Friday, March 13, 2015

Mishmash

Last month, I made it a point to write here, whether I really felt like it or not, several times a week. It is good for me to start making habits that require a little bit of self-discipline. I am not, by nature, a very self-disciplined sort of person. I am spontaneous, free spirited, and generally do things when I have energy spikes. This is reenforced by my chronic illness, which leaves me feeling tired much of the time. When I have a good day, I try to capitalize on it. After I do, I tend to need time to recover.

Writing is not hard in a physical sense, but it can wear me out a little bit mentally, especially when I am trying to do justice to a subject I am passionate about. I find that I am always glad I have done it though, when I have finished.

There are many things in my life that fall into that category for me. It can be hard for me to get up and get ready early on Sunday morning to go to church, in cold weather. It can be daunting for me to haul out all of my supplies in order to paint. It can be terribly taxing to run errands, drive my children to their drama club meetings, grocery shop, or make a meal. Still, after I push my way through the struggle, I am almost always glad I did.

The challenge for me, over the past three years, has been correctly discerning when I should push through the fatigue and pain and when I should rest. There is a time and season for both, and sometimes they both take a turn in one day. Sometimes I make the wrong choices, I rest when I should push. Sometimes, I am too lazy to go to an evening Bible study because I feel tired and want to stay in my sweats. Sometimes, I get on a roll and do several tasks in one day. I grocery shop, drive me kids to and fro, meet a friend for lunch, go to my doctor's appointments... and then I get home and fall into bed, a big heap of exhausted flesh that refuses to wear pants or a bra for a week.

Sometimes, I get on a health kick and take all my supplements, insist on adding more vegetables and salads to our grocery cart, and go to bed at a decent hour. I even think about getting on the stationary bike. Other days, I am sick of swallowing pills, I want to eat nothing but Skittles and pizza, I stay up until 2 in the morning binge watching Parenthood, and I give my bike dirty looks, willing it to disappear and stop judging me.

It's a balancing act. I often feel I am walking a tightrope over Niagara Falls, and I have fallen off a time or two. It takes me a while to resurface once I do. Still, I think that more often than not, I need the push to try. I don't need a huge push to rest, it has become waaaay too easy for me to stay in bed because there is always some level of pain and fatigue. I am learning some of my tell-tales signs, the ways my body warns me it is reaching its breaking point. I am beginning to understand that I need to sometimes make myself do things I don't really want to do, but I also need to recognize when I need to take a break.

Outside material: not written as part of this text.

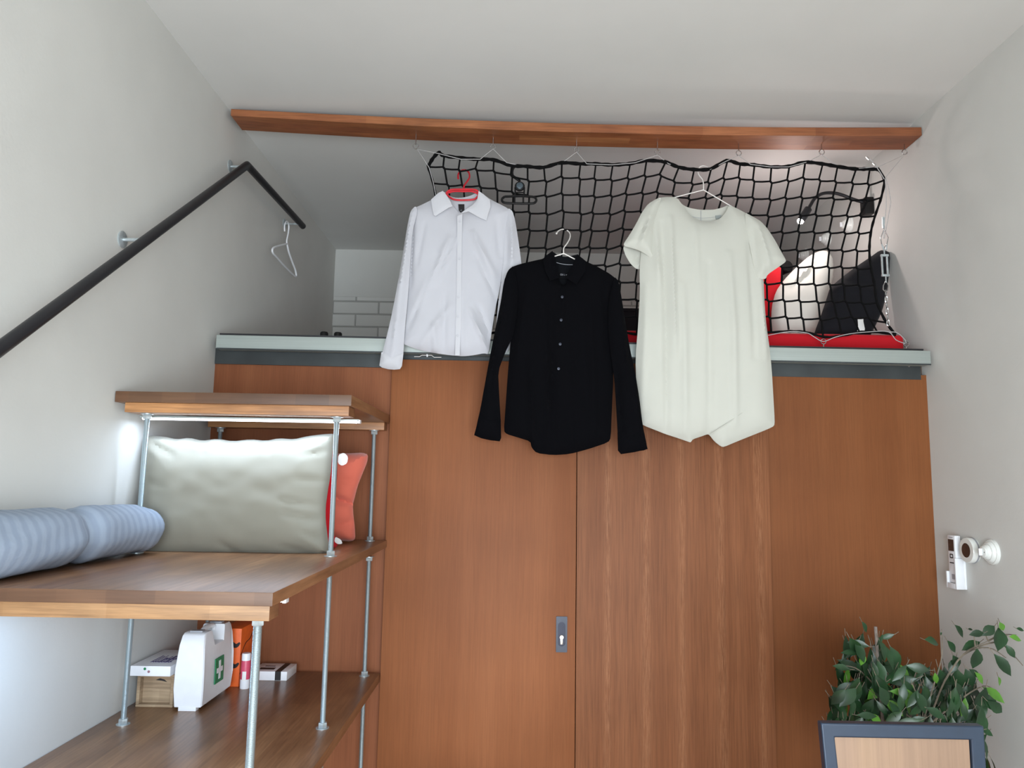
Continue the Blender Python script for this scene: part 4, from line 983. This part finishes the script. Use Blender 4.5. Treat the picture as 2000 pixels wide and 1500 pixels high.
for x in (xl(zb), xr(zb)-.028):
    MB().box((x, CY_+.002, 0), (x+.028, CY_+.028, zb), .003).build('leg', 'bluesteel', t)
    MB().box((x, CY_+.37, 0), (x+.028, CY_+.396, .63), .003).build('leg', 'bluesteel', t)
    MB().box((x+.004, CY_+.03, .22), (x+.024, CY_+.37, .24), .003).build('stretcher', 'bluesteel', t)
MB().lathe([(.004, 0), (.004, .006)], (xr(zt), CY_+.015, zt-.055), (1, 0, 0), 10).build('screw', 'blackmetal', t)

# ================================================================ FICUS
t = thing('potted_plant', 'dark green weeping fig in front of the right wooden panel', 'plant', (1.38, 2.72, 0))
PX, PY = 1.38, 2.72
MB().lathe([(.12, 0), (.125, .01), (.16, .30), (.168, .31), (.168, .33), (.152, .33), (.150, .30), (.01, .295)], (PX, PY, 0), seg=36).build('pot', 'pot', t)
MB().lathe([(.148, .296), (.148, .305), (.01, .31)], (PX, PY, 0), seg=30).build('soil', 'soil', t)
rnd = random.Random(11)
lm, bmh = MB(), MB()
def leaf(tip_base, d, L, nrm, mi, wd=.40):
    """one pointed leaf: base point, direction, length, face normal"""
    d = d.normalized(); s = d.cross(nrm).normalized(); n2 = s.cross(d).normalized()
    prof = [(0, .0), (.12, .28), (.32, .82), (.5, 1), (.68, .85), (.84, .45), (.94, .14), (1.0, .0)]
    W = L*wd*.5; vs = []; fs = []
    for tt, ww in prof:
        c = tip_base+d*(L*tt)-n2*(L*.22*tt*tt)
        vs += [c+s*W*ww+n2*W*ww*.28, c, c-s*W*ww+n2*W*ww*.28]
    for i in range(len(prof)-1):
        fs += [(3*i, 3*i+1, 3*i+4, 3*i+3), (3*i+1, 3*i+2, 3*i+5, 3*i+4)]
    lm.add(vs, fs, mi, True)
    lm.tube([tip_base-d*(L*.22)+Vector((0, 0, .004)), tip_base, tip_base+d*.004], .0011, 4, mi=2)
view = Vector((0, -1, 0))
def px_leaf(u, v, ang, Lpx, Y, mi=0, wd=.42, tilt=None):
    c = atY(u, v, Y); L = Lpx*Y/F
    a = R_(ang); d = Vector((math.cos(a), rnd.uniform(-.35, .25), -math.sin(a)))
    nrm = Vector((rnd.uniform(-.5, .5), -1, rnd.uniform(.0, .9))).normalized() if tilt is None else tilt
    leaf(c-d.normalized()*L*.5, d, L, nrm, mi, wd); return c
# (pixel centre, direction of the tip in degrees clockwise from right, length, young?)
R1 = [(1875, 1232, 50, 30, 0, .5), (1909, 1237, 175, 28, 0, .5), (1932, 1231, 150, 32, 0, .6), (1957, 1224, 60, 22, 1, .5), (1953, 1248, 95, 44, 0, .75), (1899, 1260, 165, 42, 0, .45), (1907, 1287, 95, 42, 0, .6), (1960, 1298, 55, 48, 0, .45), (1974, 1272, 60, 30, 0, .45), (1984, 1246, 10, 26, 1, .5), (1993, 1229, 10, 18, 0, .4), (1860, 1263, 50, 32, 0, .4), (1822, 1252, 10, 40, 0, .45), (1871, 1328, 85, 44, 0, .65), (1894, 1324, 70, 36, 0, .6), (1914, 1324, 50, 28, 1, .5), (1953, 1331, 65, 24, 1, .35), (1846, 1327, 20, 36, 0, .5), (1868, 1294, 60, 36, 0, .5), (1918, 1366, 110, 50, 0, .55), (1943, 1356, 30, 46, 1, .45), (1946, 1382, 35, 46, 0, .45), (1886, 1394, 45, 50, 0, .4), (1840, 1363, 60, 40, 0, .4), (1928, 1429, 30, 28, 0, .4), (1855, 1385, 80, 46, 0, .4), (1900, 1350, 200, 40, 0, .45), (1880, 1360, 110, 46, 0, .5), (1862, 1300, 120, 34, 0, .5), (1838, 1237, 100, 8, 0, .4), (1895, 1229, 0, 10, 0, .5), (1935, 1372, 60, 42, 0, .5), (1915, 1395, 70, 44, 0, .45), (1905, 1315, 30, 30, 0, .4)]
for (u, v, a, L, y_, wd) in R1:
    px_leaf(u, v, a, L, 2.66 if u > 1900 else 2.72, y_, wd)
L1 = [(1690, 1225, 55, 30, 0, .35), (1733, 1243, 160, 30, 0, .35), (1677, 1258, 190, 40, 0, .4), (1662, 1274, 190, 36, 0, .35), (1737, 1280, 60, 56, 0, .35), (1685, 1288, 100, 26, 1, .5), (1720, 1250, 120, 26, 0, .35), (1645, 1303, 195, 32, 0, .4), (1795, 1305, 190, 42, 0, .45), (1828, 1325, 80, 24, 1, .4), (1780, 1346, 100, 22, 1, .4)]
for (u, v, a, L, y_, wd) in L1: px_leaf(u, v, a, L, 2.66, y_, wd)
import bisect
hull = [(1636, 1300), (1655, 1258), (1700, 1250), (1740, 1270), (1770, 1308), (1800, 1300), (1850, 1320), (1890, 1345), (1920, 1370), (1930, 1420), (1905, 1460), (1640, 1470), (1622, 1440), (1625, 1390), (1640, 1355)]
hp_ = np.array(hull, float)
cnt = 0
while cnt < 380:
    u, v = rnd.uniform(1620, 1935), rnd.uniform(1255, 1480)
    if not inside(np.array([[u, v]]), hull)[0]: continue
    if v < 1340 and rnd.random() < .35: continue
    Y = rnd.uniform(2.58, 2.95); 
    a = rnd.gauss(95, 38); px_leaf(u, v, a, rnd.uniform(32, 52), Y, 1 if rnd.random() < .08 else 0, rnd.uniform(.32, .5)); cnt += 1
# lower crown, hidden behind the chair from the photo's viewpoint
for k in range(70):
    an = rnd.uniform(0, 2*math.pi); r = rnd.uniform(.05, .24); z = rnd.uniform(.62, .85)
    b = Vector((min(PX+r*math.cos(an), XR-.1), PY+r*math.sin(an), z)); leaf(b, Vector((math.cos(an)*.4, math.sin(an)*.4, -1)), .075, Vector((math.cos(an), math.sin(an), .6)), 0)
lm.build('foliage', ['leaf', 'leaf2', 'bark'], t)
# trunk and branches
top = Vector((PX, PY, .95))
bmh.tube(spline([(PX, PY, .29), (PX+.01, PY+.01, .5), (PX-.005, PY, .75), tuple(top)], 4), [.012, .0118, .0115, .011, .0105, .0105, .010, .010, .0095, .009, .009, .0085, .008][:13], 10)
for pts in ([(1800, 1420), (1760, 1350), (1715, 1290), (1695, 1240)], [(1800, 1420), (1730, 1360), (1680, 1310), (1650, 1300)], [(1810, 1420), (1845, 1330), (1880, 1280), (1905, 1263), (1930, 1252)], [(1845, 1330), (1882, 1278), (1930, 1265), (1965, 1285)],
            [(1882, 1278), (1915, 1262), (1950, 1255), (1975, 1275), (1998, 1300)], [(1930, 1252), (1955, 1240), (1985, 1240)], [(1810, 1420), (1870, 1370), (1920, 1340), (1945, 1350)], [(1800, 1420), (1820, 1350), (1838, 1290), (1840, 1240)], [(1800, 1430), (1775, 1370), (1790, 1310)], [(1905, 1263), (1902, 1240)], [(1930, 1252), (1925, 1240)]):
    P = spline([atY(u, v, 2.70) for u, v in pts], 4); n_ = len(P); MB().tube(P, [.0035-.0022*i/(n_-1) for i in range(n_)], 6).build('branch', 'bark', t)
q = atY(1800, 1420, 2.70); bmh.tube([top, q], .005, 8)
bmh.build('trunk', 'bark', t)
s0 = atY(1710, 1224, 2.76)
MB().tube([(s0.x+.03, 2.76, .3), (s0.x+.003, 2.76, 1.0), tuple(s0)], .0055, 8).build('stake', 'stake', t)
for o in list(bpy.data.objects):
    if o.type == 'EMPTY' and not o.children: print('EMPTY THING', o.name)
print('objects', len(bpy.data.objects))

I have tried, as a mother, to encourage the gifts and talents that I see developing or emerging from my children. We have nine, so I try to be on the lookout, and I try to nurture and support their unique interests. Some of my children are very artistic, they can draw and paint extremely well. So we have bought them supplies and posted their paintings and been enthusiastic as we watch their skill mature. Some of them are musical- we have a guitarist, a bass player, and a drummer. A few of them sing. Riley just started his own YouTube channel. It's the funnest thing ever.

I am home most days and I am with my kids. We have homeschooled, but this year we enrolled them in Georgia Cyber Academy, which is sort of like public school but online and at home. I enjoy being home with my kids. Yes, they occasionally bicker and drive me crazy, but for the most part I really like my kids. I mean to make a distinction here- everyone LOVES their kids, but not everyone LIKES their kids, or enjoys parenting. I actually really like my kids, in addition to loving them.

I am so glad it's Friday, and while I was looking forward to plans with friends this weekend, I am secretly thrilled they had to cancel and I have a bit more wiggle room in my weekend. Trever and I are going on a double date with our oldest son, Andrew and his girlfriend, Amanda, tomorrow night. Dinner and a movie. I am really looking forward to that. We are going to a seafood restaurant where they have steamed clams. YUM. And tonight's plans were similarly thwarted, so I am staying home, keeping warm, and eating pizza while watching Modern family, arguably one of the funniest shows on TV.